In the second season of the show SEAL Team , which aired last month, we see Navy SEAL team leader Jason Hayes (David Boreanaz) recovering from a hallucinatory episode brought on by PTSD. Anybody who cares about Hayes can see that he is in pain, but the show is candid enough to give even more leeway to its characters — they realise that the bigger pain for him is to have to live the civilian life. At this point, he is all but addicted to the rhythms of war and the people around him know it too.
Conflicting views
Another example of this seemingly natural antagonism is the Aussie TV show Fighting Season , whose latest episode was called, rather bluntly, A Good Soldier Is A Bad Civilian . The protagonist is Sergeant Speedo Collins (Jay Ryan), an Australian soldier returning from Afghanistan, whose family and friends have to deal with his radically altered personality. Significantly, the show has been written by Blake Ayshford, who was born into an Air Force family.

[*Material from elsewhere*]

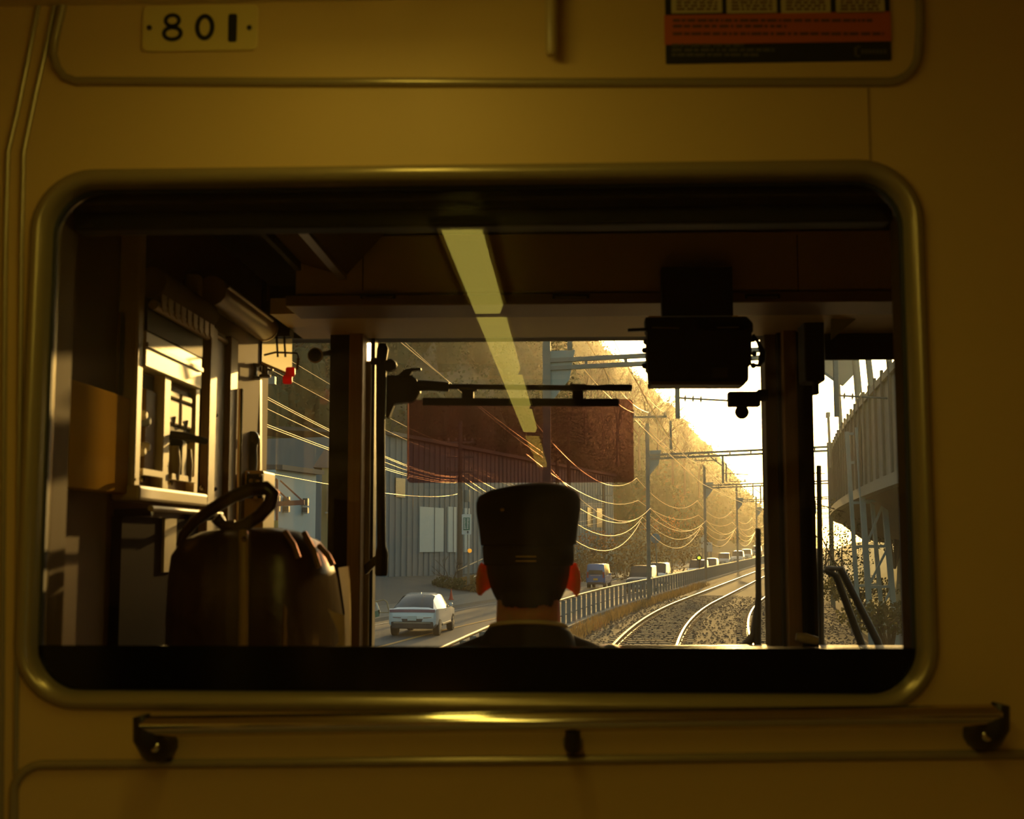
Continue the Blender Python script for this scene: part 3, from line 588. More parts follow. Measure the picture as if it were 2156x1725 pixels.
MB().tube([(-.34,3.15,za+.02),(-.22,3.15,za+.02)], .014, 10).build('controller_grip', M_black, ds, smooth=50)
st = thing('side_shelf', 'small shelf under the right windscreen post', 'shelf', (.6,3.45,2.1))
zz = P(1700,1352,3.42).z
MB().box(.40,1.05,3.38,3.59,zz-.05,zz-.02).build('shelf_board', M_cabd, st, bevel=.004); MB().box(.42,1.03,3.55,3.59,FL,zz-.05).build('support', M_cabd, st)
tr = tag(MB().tube([P(1676,1341,3.42),P(1695,1344,3.42),P(1722,1350,3.42)], [.010,.014,.010], 12).build('roll_of_paper', M_gl, smooth=60), 'short pale paper roll lying on the shelf by the right post', 'paper')
# driver seat
se = thing('driver_seat', 'dark driver seat hidden behind the black board', 'seat', (-.08,2.5,FL))
MB().box(-.30,.14,2.35,2.80,1.50,1.60).build('cushion', M_cabb, se, bevel=.03); MB().box(-.28,.12,2.28,2.35,1.60,2.05).build('backrest', M_cabb, se, bevel=.03); MB().lathe([(.2,0),(.2,.02),(.05,.05),(.05,.6)],16,(-.08,2.57,FL)).build('pedestal', M_steel, se, smooth=40)
# ================================================================== DRIVER
def remesh(mb, name, m, parent, vox, smooth_it=4, cut=None):
    o = mb.build(name + '_src', None, None)
    r = o.modifiers.new('r', 'REMESH'); r.mode = 'VOXEL'; r.voxel_size = vox
    sm = o.modifiers.new('s', 'SMOOTH'); sm.factor = .5; sm.iterations = smooth_it
    dg = bpy.context.evaluated_depsgraph_get(); me = bpy.data.meshes.new_from_object(o.evaluated_get(dg))
    bpy.data.objects.remove(o)
    if cut:
        bm = bmesh.new(); bm.from_mesh(me); bmesh.ops.delete(bm, geom=[f for f in bm.faces if not cut(f.calc_center_median())], context='FACES'); bm.to_mesh(me); bm.free()
    me.name = name; me.materials.clear(); me.materials.append(m); me.polygons.foreach_set('use_smooth', [True]*len(me.polygons))
    n = bpy.data.objects.new(name, me); COL.objects.link(n)
    if parent is not None:
        n.parent = parent
    return n
def cap2(mb, a, b, ra, rb, n=10):
    a, b = Vector(a), Vector(b); mb.tube([a, (a+b)/2, b], [ra, (ra+rb)/2, rb], n); mb.ball(a, ra, seg=n, rings=6); mb.ball(b, rb, seg=n, rings=6)
HX, HY = -.079, 2.55
M_skin = mat('skin', (0.72,0.36,0.20), rough=.55, sss=.06, var=.05)
M_navy = mat('navy_uniform', (0.020,0.017,0.015), rough=.8, bump=.05, bscale=300, var=.15); M_hair = mat('black_hair', (0.012,0.009,0.007), rough=.5, stretch=(30,30,4), bump=.3, bscale=90)
M_white = mat('white_collar', (0.95,0.88,0.70), rough=.6, trans=.3)
bd = MB()
bd.ball((HX,HY+.005,2.365),.079,.096,.112,20,14); bd.ball((HX,HY+.055,2.315),.060,.055,.07,16,10)         # skull, jaw
bd.ball((HX,HY+.112,2.335),.013,.016,.022,8,6); bd.ball((HX,HY+.095,2.30),.022,.012,.008,8,6)               # nose, mouth
for sg in (-1,1): bd.ball((HX+sg*.033,HY+.098,2.372),.015,.010,.010,8,6)                                  # brow and eye mounds
cap2(bd,(HX,HY-.012,2.315),(HX,HY-.015,2.20),.060,.066,16)
for sg in (-1,1):
    rt = Matrix.Rotation(R(sg*18),3,'Z') @ Matrix.Rotation(R(-10),3,'X')
    bd.ball((HX+sg*.093,HY-.006,2.328),.0085,.020,.036,10,8,rt); bd.ball((HX+sg*.084,HY+.006,2.325),.012,.012,.022,8,6)
bd.ball((HX,HY,1.98),.13,.09,.24,16,10); bd.ball((HX,HY+.02,1.70),.15,.12,.10,16,8)
for sg in (-1,1):
    sh_ = (HX+sg*.17,HY,2.13); el = (HX+sg*.22,HY+.10,1.88); wr = (HX+sg*.17,HY+.44,2.14)
    cap2(bd,sh_,el,.042,.036); cap2(bd,el,wr,.034,.024); cap2(bd,(HX+sg*.06,HY+.02,2.12),sh_,.05,.042)
    pm = Vector(wr)+Vector((0,.055,.01)); bd.ball(pm,.036,.045,.016,12,8)
    for k in range(4):
        x_ = -.027+k*.018; L = (.034,.040,.038,.030)[k]; a_ = pm+Vector((x_,.038,.004)); b_ = a_+Vector((0,L*.8,-.004)); c_ = b_+Vector((0,L*.45,-.024)); cap2(bd,a_,b_,.0085,.008,8); cap2(bd,b_,c_,.008,.007,8)
    a_ = pm+Vector((-sg*.030,-.005,0)); b_ = a_+Vector((-sg*.022,.026,-.006)); cap2(bd,a_,b_,.010,.009,8); cap2(bd,b_,b_+Vector((-sg*.004,.024,-.012)),.009,.008,8)
    hp_ = (HX+sg*.08,HY+.03,1.69); kn = (HX+sg*.11,HY+.42,1.66); an = (HX+sg*.11,HY+.40,1.16)
    cap2(bd,hp_,kn,.075,.055); cap2(bd,kn,an,.050,.036); cap2(bd,an,(HX+sg*.11,HY+.52,1.13),.036,.03)
person = remesh(bd, 'person', M_skin, None, .0052, 3)
tag(person, 'train driver seen from behind in dark uniform and peaked cap, hands on the desk', 'person')
ORG[person.name] = (0,0,0)
# hair
hr_ = MB(); hr_.ball((HX,HY+.001,2.362),.083,.101,.114,24,16); hr_.ball((HX,HY-.058,2.29),.052,.032,.034,16,10)
remesh(hr_, 'hair', M_hair, person, .006, 2, cut=lambda c: c.z > 2.280 and c.y < HY+.045-(2.36-c.z)*.5 and not (c.y > HY+.0 and c.z < 2.33))
# cap
cpb = MB(); seg = 36; vs_ = []
prof = [(2.356,.088,.104),(2.395,.089,.107),(2.396,.094,.112),(2.43,.098,.117),(2.462,.103,.122),(2.480,.1035,.122),(2.494,.099,.117),(2.505,.080,.096),(2.511,.05,.06),(2.512,.012,.014)]
for z, rx, ry in prof:
    for k in range(seg):
        a = 2*math.pi*k/seg; vs_.append((HX+rx*math.cos(a), HY+.004+ry*math.sin(a), z+.006*math.cos(a+.6)*(z-2.358)/.15))
n_ = len(prof); cpb.add(vs_, [(i*seg+k,i*seg+(k+1)%seg,(i+1)*seg+(k+1)%seg,(i+1)*seg+k) for i in range(n_-1) for k in range(seg)] + [tuple((n_-1)*seg+k for k in range(seg))])
cw = cpb.build('cap', mat('cap_cloth',(0.022,0.020,0.014),rough=.85,bump=.08,bscale=400,var=.2), person, smooth=50)
bn = MB(); vs_ = []
for z, rx in ((2.360,.0875),(2.362,.0895),(2.391,.0915),(2.394,.0895)):
    for k in range(seg): a = 2*math.pi*k/seg; vs_.append((HX+rx*math.cos(a), HY+.004+(rx+.018)*math.sin(a), z))
bn.add(vs_, [(i*seg+k,i*seg+(k+1)%seg,(i+1)*seg+(k+1)%seg,(i+1)*seg+k) for i in range(3) for k in range(seg)]); bn.build('band', M_navy, cw, smooth=50)
pk = MB(); ring = []
for k in range(13):
    a = R(20+140*k/12); ring.append((a,))
vs_ = [(HX+.088*math.cos(a[0]),HY+.004+.106*math.sin(a[0]),2.366) for a in ring]+[(HX+.094*math.cos(a[0]),HY+.004+.106*math.sin(a[0])+.055*math.sin(a[0])**.5,2.345) for a in ring]
pk.add(vs_, [(i,i+1,14+i,13+i) for i in range(12)]); pko = pk.build('peak', M_black, cw, smooth=50); sm_ = pko.modifiers.new('t','SOLIDIFY'); sm_.thickness = .003
M_gold = mat('gold_braid', (0.62,0.45,0.12), rough=.35, metal=.7)
for zz in (2.3655,2.374):
    pts = []
    for k in range(9):
        a = R(-103+24*k/8); pts.append((HX+.0925*math.cos(a),HY+.004+.110*math.sin(a),zz))
    MB().tube(pts, .0014, 6).build('gold_cord', M_gold, cw, smooth=60)
MB().ball((HX-.046,HY+.004-.112,2.462),.004,.003,.004,8,6).build('button', M_gold, cw)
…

Across all these stories, there is an unmistakeable pessimism, a kind of inevitability to the conflict between veterans and people in their new, civilian lives. With the genre’s early triumphs like Coming Home or Born in the Fourth of July, this cynicism was missing even in the bleakest of scenarios. Now this is apparent even in patently lowest common denominator products like Baaghi 2, where Tiger Shroff’s character, an off-duty army man investigating a friend’s case, manages to brawl with the local police within a few hours of his arrival in the civilian realm. It is almost as if in these last 20-30 years, we have learnt to think of war as a constant, and its psychological damage as par for the course. One cannot over-emphasise how dangerous this across-the-board normalisation is. Soldiers struggle with their personal demons long after the bullets stop flying. The least we can do is tell their stories a little less wearily.